Pinot Noir grapes have been cultivated in and around the Burgundy region of France for centuries, where they have long been favored by vintners for their wide range of flavors, their thin skins and for producing wines which have light, smooth tannins, and a beautiful garnet red color Whilst they remain one of the flagship varietals of this special region, their wide popularity and recent status as a fashionable 'romantic' varietal has led to them being planted in almost every wine producing country in the world. However, the Pinot Noir demands a huge amount of care and attention from the wineries that wish to grow it, as this varietal is particularly susceptible to various forms of mildew and rot.

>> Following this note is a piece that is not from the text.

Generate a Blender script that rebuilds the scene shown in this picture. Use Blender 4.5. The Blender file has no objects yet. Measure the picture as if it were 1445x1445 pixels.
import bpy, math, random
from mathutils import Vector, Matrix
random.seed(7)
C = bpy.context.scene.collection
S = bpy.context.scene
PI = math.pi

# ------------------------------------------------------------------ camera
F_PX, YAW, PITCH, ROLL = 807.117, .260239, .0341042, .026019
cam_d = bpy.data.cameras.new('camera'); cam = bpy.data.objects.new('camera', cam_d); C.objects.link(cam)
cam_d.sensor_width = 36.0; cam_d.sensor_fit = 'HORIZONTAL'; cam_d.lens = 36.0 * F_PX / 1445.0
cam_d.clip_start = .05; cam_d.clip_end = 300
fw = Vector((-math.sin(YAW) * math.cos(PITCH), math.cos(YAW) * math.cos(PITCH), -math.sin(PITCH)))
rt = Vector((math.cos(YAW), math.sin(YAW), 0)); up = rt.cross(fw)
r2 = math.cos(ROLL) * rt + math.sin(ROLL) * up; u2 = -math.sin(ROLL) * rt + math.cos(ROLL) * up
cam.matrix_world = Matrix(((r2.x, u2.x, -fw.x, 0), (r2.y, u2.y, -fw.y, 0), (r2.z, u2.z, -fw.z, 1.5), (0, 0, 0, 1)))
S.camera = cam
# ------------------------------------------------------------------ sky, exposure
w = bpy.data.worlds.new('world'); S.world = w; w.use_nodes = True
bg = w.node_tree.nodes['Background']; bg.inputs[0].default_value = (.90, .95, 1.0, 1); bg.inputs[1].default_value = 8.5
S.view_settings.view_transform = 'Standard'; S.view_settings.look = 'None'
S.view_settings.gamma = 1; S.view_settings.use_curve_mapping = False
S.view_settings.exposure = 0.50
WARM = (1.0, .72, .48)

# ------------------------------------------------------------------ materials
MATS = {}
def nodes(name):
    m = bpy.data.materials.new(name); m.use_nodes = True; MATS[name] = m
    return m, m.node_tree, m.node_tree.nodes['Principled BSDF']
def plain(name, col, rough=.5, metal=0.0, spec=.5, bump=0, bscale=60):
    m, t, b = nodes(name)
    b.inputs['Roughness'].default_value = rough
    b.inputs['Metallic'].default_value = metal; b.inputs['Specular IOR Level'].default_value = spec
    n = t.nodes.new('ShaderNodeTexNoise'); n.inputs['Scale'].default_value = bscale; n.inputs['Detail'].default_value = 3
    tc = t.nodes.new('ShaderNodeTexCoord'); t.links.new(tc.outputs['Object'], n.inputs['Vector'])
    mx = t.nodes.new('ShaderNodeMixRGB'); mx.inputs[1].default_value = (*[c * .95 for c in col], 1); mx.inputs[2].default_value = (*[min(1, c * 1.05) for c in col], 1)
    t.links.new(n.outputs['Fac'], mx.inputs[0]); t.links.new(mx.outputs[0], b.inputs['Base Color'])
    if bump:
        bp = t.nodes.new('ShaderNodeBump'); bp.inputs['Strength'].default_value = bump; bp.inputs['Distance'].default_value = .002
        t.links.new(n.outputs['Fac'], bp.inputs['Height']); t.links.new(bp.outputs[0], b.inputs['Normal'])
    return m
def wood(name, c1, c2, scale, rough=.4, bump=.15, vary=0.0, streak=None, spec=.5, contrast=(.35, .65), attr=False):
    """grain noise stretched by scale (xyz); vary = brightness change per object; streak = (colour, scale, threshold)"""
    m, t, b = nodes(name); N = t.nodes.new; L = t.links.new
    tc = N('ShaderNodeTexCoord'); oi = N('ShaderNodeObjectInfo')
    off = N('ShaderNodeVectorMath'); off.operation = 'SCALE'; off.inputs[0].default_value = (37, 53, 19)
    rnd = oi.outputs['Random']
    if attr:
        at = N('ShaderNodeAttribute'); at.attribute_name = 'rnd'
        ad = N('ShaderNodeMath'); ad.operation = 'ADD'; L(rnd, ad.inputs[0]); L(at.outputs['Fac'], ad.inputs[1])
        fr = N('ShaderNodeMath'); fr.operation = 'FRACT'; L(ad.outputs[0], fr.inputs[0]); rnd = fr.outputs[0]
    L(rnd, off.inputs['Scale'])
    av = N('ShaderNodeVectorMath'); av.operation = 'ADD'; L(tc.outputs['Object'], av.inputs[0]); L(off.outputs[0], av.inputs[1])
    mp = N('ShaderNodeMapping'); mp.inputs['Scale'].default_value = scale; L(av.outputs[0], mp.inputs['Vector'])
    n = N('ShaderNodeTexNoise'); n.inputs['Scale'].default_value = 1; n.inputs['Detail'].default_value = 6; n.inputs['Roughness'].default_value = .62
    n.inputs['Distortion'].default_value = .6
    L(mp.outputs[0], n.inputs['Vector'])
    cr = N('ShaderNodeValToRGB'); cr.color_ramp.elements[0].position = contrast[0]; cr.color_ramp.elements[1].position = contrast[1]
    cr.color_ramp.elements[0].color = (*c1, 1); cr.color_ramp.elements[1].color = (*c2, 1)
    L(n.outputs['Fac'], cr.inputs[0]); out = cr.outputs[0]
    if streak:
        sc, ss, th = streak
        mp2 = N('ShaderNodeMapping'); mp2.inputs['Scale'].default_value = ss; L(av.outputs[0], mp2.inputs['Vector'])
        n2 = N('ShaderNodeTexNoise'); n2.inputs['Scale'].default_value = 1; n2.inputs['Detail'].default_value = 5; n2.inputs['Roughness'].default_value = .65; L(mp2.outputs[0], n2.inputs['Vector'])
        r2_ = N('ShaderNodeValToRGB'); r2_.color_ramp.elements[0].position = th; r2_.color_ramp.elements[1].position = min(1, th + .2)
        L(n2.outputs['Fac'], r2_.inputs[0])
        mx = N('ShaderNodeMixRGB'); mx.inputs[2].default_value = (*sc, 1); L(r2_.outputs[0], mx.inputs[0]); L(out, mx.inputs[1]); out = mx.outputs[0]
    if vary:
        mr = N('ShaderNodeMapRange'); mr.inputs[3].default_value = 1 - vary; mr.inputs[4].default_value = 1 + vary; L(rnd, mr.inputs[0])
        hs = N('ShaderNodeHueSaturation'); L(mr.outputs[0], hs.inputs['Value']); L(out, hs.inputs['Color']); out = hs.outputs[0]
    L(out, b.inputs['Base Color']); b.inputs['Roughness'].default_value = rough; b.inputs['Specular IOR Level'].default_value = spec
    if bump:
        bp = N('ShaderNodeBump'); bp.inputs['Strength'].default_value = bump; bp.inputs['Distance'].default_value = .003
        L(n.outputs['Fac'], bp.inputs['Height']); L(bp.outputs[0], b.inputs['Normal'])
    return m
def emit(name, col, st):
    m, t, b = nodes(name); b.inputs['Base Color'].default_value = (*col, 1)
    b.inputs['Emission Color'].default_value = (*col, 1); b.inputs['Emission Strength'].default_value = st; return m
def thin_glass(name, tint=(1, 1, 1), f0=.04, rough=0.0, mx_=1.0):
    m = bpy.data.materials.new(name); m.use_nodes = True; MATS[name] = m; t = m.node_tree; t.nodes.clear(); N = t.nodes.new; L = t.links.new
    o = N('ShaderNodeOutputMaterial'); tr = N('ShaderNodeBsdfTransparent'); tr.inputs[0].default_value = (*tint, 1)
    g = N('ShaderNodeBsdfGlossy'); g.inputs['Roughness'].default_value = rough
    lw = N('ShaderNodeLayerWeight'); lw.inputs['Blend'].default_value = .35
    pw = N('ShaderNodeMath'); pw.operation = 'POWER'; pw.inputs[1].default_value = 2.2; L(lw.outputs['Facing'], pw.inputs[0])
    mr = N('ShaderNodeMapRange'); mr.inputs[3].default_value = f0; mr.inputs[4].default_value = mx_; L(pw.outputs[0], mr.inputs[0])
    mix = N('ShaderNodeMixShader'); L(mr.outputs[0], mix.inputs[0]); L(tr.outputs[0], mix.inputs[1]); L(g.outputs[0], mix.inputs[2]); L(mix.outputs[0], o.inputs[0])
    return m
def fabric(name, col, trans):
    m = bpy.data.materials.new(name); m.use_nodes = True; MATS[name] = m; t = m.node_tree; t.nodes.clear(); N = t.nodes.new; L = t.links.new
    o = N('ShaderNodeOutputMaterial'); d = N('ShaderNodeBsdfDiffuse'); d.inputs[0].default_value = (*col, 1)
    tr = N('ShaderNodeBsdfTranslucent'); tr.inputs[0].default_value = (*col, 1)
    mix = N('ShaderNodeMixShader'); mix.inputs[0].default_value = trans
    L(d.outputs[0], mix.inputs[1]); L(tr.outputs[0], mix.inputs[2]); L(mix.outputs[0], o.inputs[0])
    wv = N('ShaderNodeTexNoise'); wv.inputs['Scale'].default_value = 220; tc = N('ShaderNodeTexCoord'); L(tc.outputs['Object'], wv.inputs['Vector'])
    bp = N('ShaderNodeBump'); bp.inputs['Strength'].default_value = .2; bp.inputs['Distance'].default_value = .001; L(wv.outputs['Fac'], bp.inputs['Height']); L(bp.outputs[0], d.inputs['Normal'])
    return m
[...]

Despite this, the grape is otherwise a favorite with wineries for the fact that it requires little extra effort once it begins fermentation. Pinot Noir is also widely known for producing some of the world's most famous sparkling wines, being one of two key grapes for the production of Champagne, and several other sparkling varieties.

Country: Chile

Whilst being widely regarded as definitively 'New World' as a wine producing country, Chile has actually been cultivating grapevines for wine production for over five hundred years. The Iberian conquistadors first introduced vines to Chile with which to make sacramental wines, and although these were considerably different in everything from flavor, aroma and character to the wines we associate with Chile today, the country has a long and interesting heritage when it comes to this drink. Chilean wine production as we know it first arose in the country in the mid to late 19th century, when wealthy landowners and industrialists first began planting vineyards as a way of adopting some European class and style. They quickly discovered that the hot climate, sloping mountainsides and oceanic winds provided a perfect terroir for quality wines, and many of these original estates remain today in all their grandeur and beauty, still producing the wines which made the country famous.